Overall, Pedersen urged the council to focus on Syria.
"The current strategic stalemate on the ground and Syria’s absence from the headlines should not mislead anyone into thinking that the conflict needs less attention or fewer resources, or that a political settlement is not urgent," he said. "Indeed, a conflict of this scale requires a comprehensive solution" in line with the 2012 road map.
While the war in Ukraine is quickly catching up, Pedersen said "Syria remains the biggest displacement crisis in the world" with 6.8 million refugees and 6.2 million people displaced in the country – "half the pre-war population."
Assistant Secretary-General for Humanitarian Affairs Joyce Msuya also warned that as the world turns to other conflicts "Syria is on the verge of becoming yet another forgotten crisis."
"Yet millions of Syrians struggle each month to survive, to feed their families and to provide a future for their children," she said. "For many, their situation has never been more dire since violence erupted in 2011."
Msuya said "a staggering 4.1 million people" in opposition-held northwest Syria need humanitarian aid, with almost a million people, mainly women and children, living in tents, "half of which are beyond their normal lifespan."
In early July 2020, China and Russia vetoed a U.N. resolution that would have maintained two border crossing points from Turkey to deliver humanitarian aid to Syria’s northwest Idlib. Days later, the council authorized the delivery of aid through just one of those crossings, Bab al-Hawa. That one-year mandate was extended for a year on July 9, 2021.
Msuya told the council that last year the U.N. sent some 800 trucks of cross-border aid to the northwest each month, "consistently reaching 2.4 million people."

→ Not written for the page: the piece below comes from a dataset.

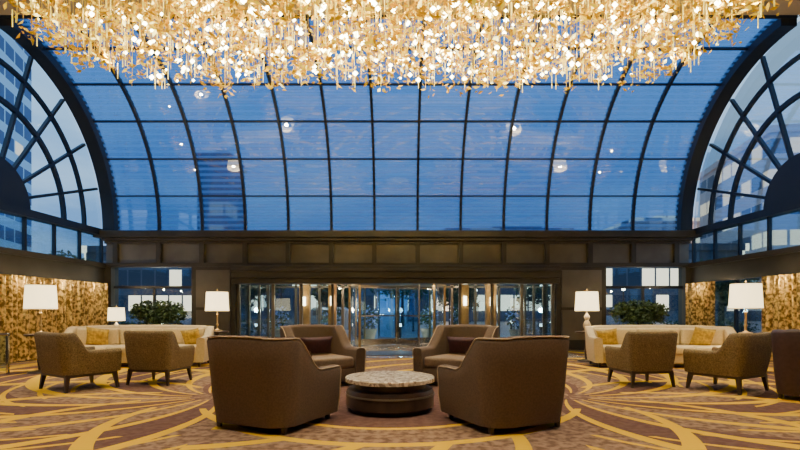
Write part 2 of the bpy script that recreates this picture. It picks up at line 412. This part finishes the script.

Russia’s U.N. Ambassador Vassily Nebenzia has said aid should be controlled by the Syrian regime, its ally, and delivered across conflict lines.
Msuya said three cross-line convoys have been sent to the northwest but they cannot substitute for cross-border aid deliveries at this point.
Nebenzia called this "mere unwillingness to solve the problem of humanitarian deliveries from Damascus to Idlib."
"Let me be frank, in such circumstances, we can hardly see any reason why the cross-border resolution should be renewed again," he said.